Single photons are the fundamental particles for all optical measurements. Single photon detectors made from avalanche photodiodes or photomultiplier tubes are commercially available for applications such as time-correlated single photon counting and lidar. Quantum optical measurements that rely on single photons or more advanced quantum states of light such as entangled photon pairs are in their infancy now, but these bleeding-edge measurements are expected to lead to important new measurement methodologies in the next decade. Our project, in collaboration with the Quantum Information and Terahertz Technology Project, is developing sources and detectors for quantum states of light, one important device being a true photon counter, also known as a photon number-resolving detector. Such a device can measure the exact number of incident photons in a pulse of light. This is a critical enabler for quantum optical metrology.
This project develops semiconductor nanostructures, especially self-assembled quantum dots and photonic crystals, for a variety of applications including single photonics, laser diodes, and quantum optical metrology. It also develops quantum optical metrology based on other sources and detectors (not based on semiconductor nanostructures). It collaborates extensively with the Quantum Information and Terahertz Technology Project and with JILA to accomplish some of its goals.

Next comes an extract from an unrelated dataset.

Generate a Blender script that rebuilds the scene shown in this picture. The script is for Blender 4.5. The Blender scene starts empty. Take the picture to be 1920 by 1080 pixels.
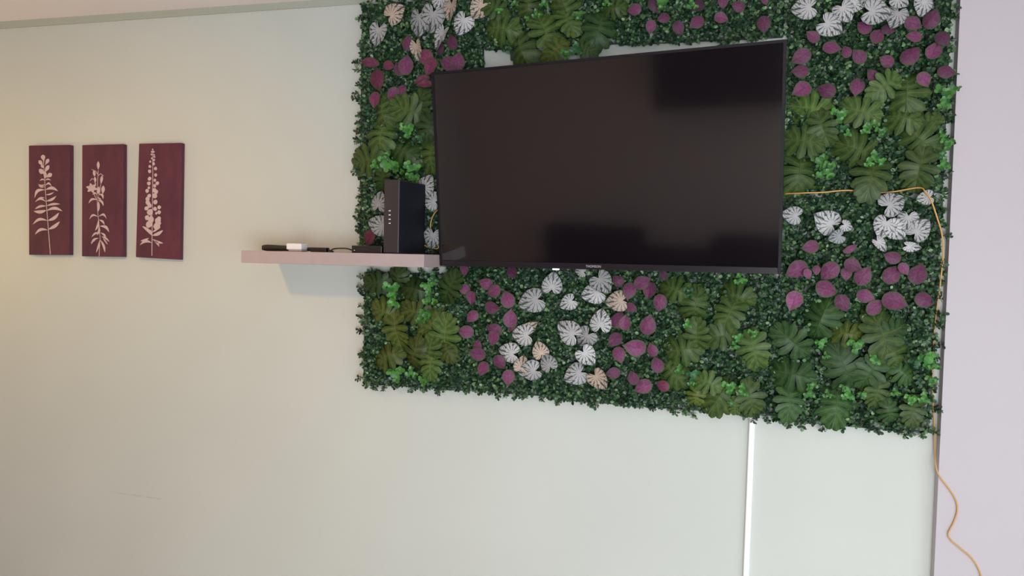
import bpy, bmesh, math, random
import numpy as np
from mathutils import Matrix, Vector

# ------------------------------------------------------------------ camera, light, exposure
C = bpy.context.scene.collection
D, EYE = 2.20, 1.55                       # distance to the green wall, eye height
FPX = 1400.0
YAW, PITCH, ROLL = 0.24583565, -0.04105679, 0.02205448
CEIL = EYE + 0.806
XL, XR, YF = -3.5, 1.75, -3.9             # room: left wall, right wall, wall behind the camera
PIER_Y = -0.032                           # the white pier at the right stands this far proud of the green wall

cy_, sy_ = math.cos(YAW), math.sin(YAW)
FWD = Vector((-sy_*math.cos(PITCH), cy_*math.cos(PITCH), math.sin(PITCH)))
R0 = Vector((cy_, sy_, 0)); U0 = R0.cross(FWD)
RGT = R0*math.cos(ROLL) + U0*math.sin(ROLL)
UPV = -R0*math.sin(ROLL) + U0*math.cos(ROLL)
CAMPOS = Vector((0, -D, EYE))
cam = bpy.data.cameras.new('camera'); camo = bpy.data.objects.new('camera', cam); C.objects.link(camo)
cam.sensor_width = 36.0; cam.lens = 36.0*FPX/1920; cam.clip_start = 0.05
m = Matrix.Identity(4)
for i in range(3):
    m[i][0], m[i][1], m[i][2], m[i][3] = RGT[i], UPV[i], -FWD[i], CAMPOS[i]
camo.matrix_world = m
bpy.context.scene.camera = camo

world = bpy.data.worlds.new('daylight'); bpy.context.scene.world = world
world.use_nodes = True
world.node_tree.nodes['Background'].inputs[0].default_value = (0.75, 0.88, 1.0, 1)
world.node_tree.nodes['Background'].inputs[1].default_value = 1.0

def area(name, loc, rot, sx, sy, power, col):
    l = bpy.data.lights.new(name, 'AREA'); l.shape = 'RECTANGLE'; l.size, l.size_y = sx, sy
    l.energy = power; l.color = col
    o = bpy.data.objects.new(name, l); C.objects.link(o); o.location = loc; o.rotation_euler = rot
    return o
WIN_Y0, WIN_Y1, WIN_H = -2.75, -0.75, 1.62
DOOR_X0, DOOR_X1 = -0.25, 1.45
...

Semiconductor quantum dot sources of single photons and entangled photon pairs offer many advantages compared to competing quantum emitter sources. The quantum dots can be tailored to emit at specific wavelengths. The spontaneous emission lifetime is ~ 1 ns, which leads to very high rates of single photon emission. Perhaps the biggest advantage of these sources is that they are easily integrated with high-Q cavities, enabling even faster emission and directional output. High-speed and high-efficiency single photon sources are an important enabler of quantum communications and the traceability of optical power to the photon.
Quantum-dot-based detectors of single photons exhibit linear gain at ultralow photon fluxes, which enables them to count the number of photons in a pulse of light. The photon number-resolving capability of the detector developed by the Nanostructure Fabrication and Metrology Project is unique in compound-semiconductor-based devices.
Quantum dot lasers were initially investigated because they were expected to have low threshold currents, high differential gain and modulation bandwidths, and be temperature-insensitive. Although not all of these predictions have been realized, quantum dot lasers have demonstrated some previously unpredicted and unusual behavior. Our project, in collaboration with JILA, has recently demonstrated wavelength bistability in a two-section monolithic quantum dot laser and also a "dark pulse" laser, a novel pulsed laser in which the pulses have lower intensity than the DC level.